Are you sure? The way I read it, "not for impeachment but in its case-in-chief" means "as part of making its case, rather than to show that a witness' testimony was false" - different evidentiary rules apply to evidence introduced for impeachment (i.e. to show that a witness' testimony was false). I see nothing to imply that his silence wasn't used as evidence for his guilt, or that the jury knew to ignore it (how possible would that even be?)

>Salinas is effectively arguing that the jury can not be informed of a question going unanswered, which I don't think is supported by precedent.

Surely that's the only way to ensure a suspect's silence will not be held against him?

>In the event that the Supreme court agrees with Salinas (unlikely IMHO), what will happen is that his case will be sent back to the lower court for a retrial, all the same evidence will be introduced, except that the prosecutor will studiously avoid mentioning this exchange. Then he'll be convicted again because there's loads and loads of other evidence.

Sounds like we should have nothing to fear from a victory on his part then; sure there will be the cost of a retrial, but it's not worth sacrificing vital constitutional protections just to save the court a bit of work.


Your first sentence is correct, that's what I get for writing too late at night :-/ As far as the jury knowing to ignore it, that's what jury instructions are for. But note that the court sustained the objection to the police officer's inference that his silence was evidence of guilt, and required the prosecuting attorney to elicit a description of his actions (looking at feet, tightening up) in lieu of conclusory testimony about the significance of same.
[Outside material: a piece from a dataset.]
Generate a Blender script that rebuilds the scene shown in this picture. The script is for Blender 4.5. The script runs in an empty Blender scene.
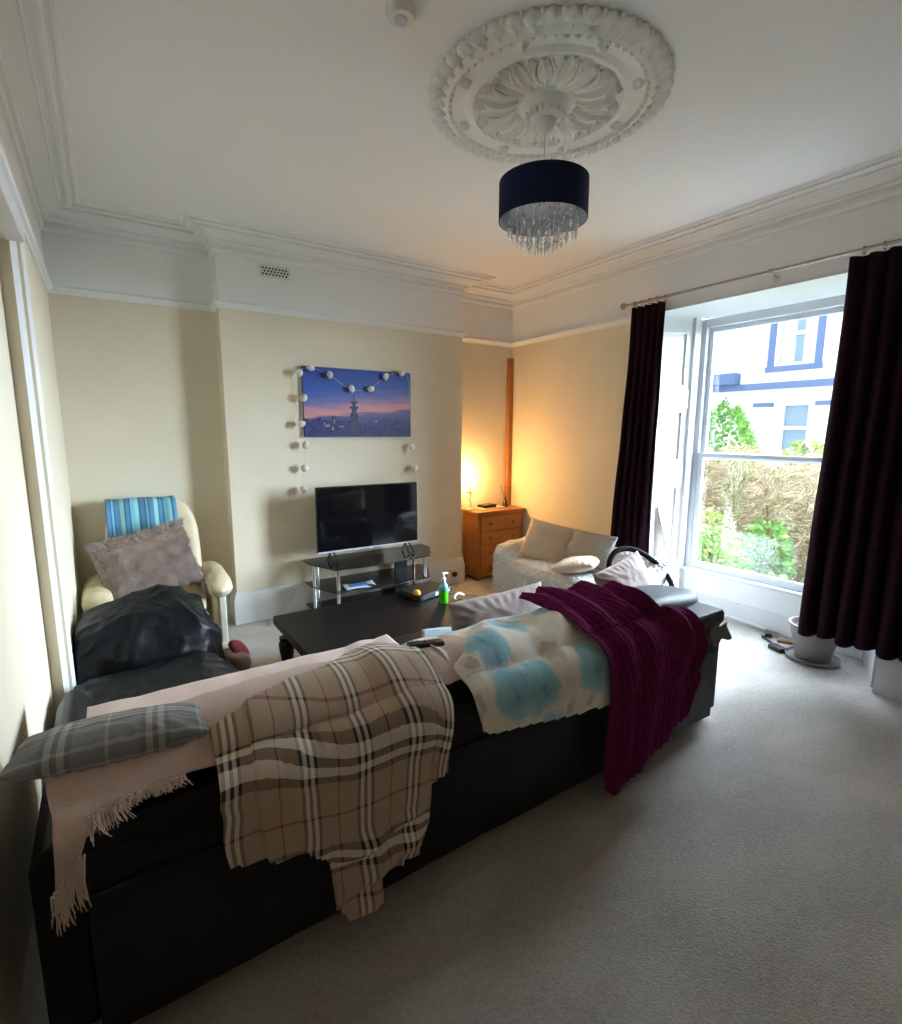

On the other hand, the prosecutors reference in the summing up is not evidence. It's like pointing at a defendant and saying 'look! he sits there showing no remorse. Ladies and gentlemen of the jury, is there any doubt that this man is a cold-blooded criminal?' It's a an empty rhetorical argument, but no more so than 'My client has the face of a baby, look how sweet and innocent he is - you must acquit!'. Those statements aren't offered as facts for consideration, but as the opinion of counsel, which the jury is free to ignore. Witness testimony is supposed to be dry and factual; attorneys can work themselves into Shakesperean fits of indignation if they feel like it (I exaggerate, but not that much...I'd personally like to see stricter standards about this).

Surely that's the only way to ensure a suspect's silence will not be held against him?

But the jury is quite entitled to hold it against him. That's their call to make. What's not allowed is for the prosecution to say that the failure to answer is legal proof of guilt. Failure to answer does not unask the question, as it were.

I don't think we are sacrificing vital constitutional protections here. The guy wasn't under compulsion, and the record shows that his silence wasn't used as the basis of an improper arrest. The constitution is very explicit about scope of the 5th amendment, and there's a good deal of precedent backing up the court's decision.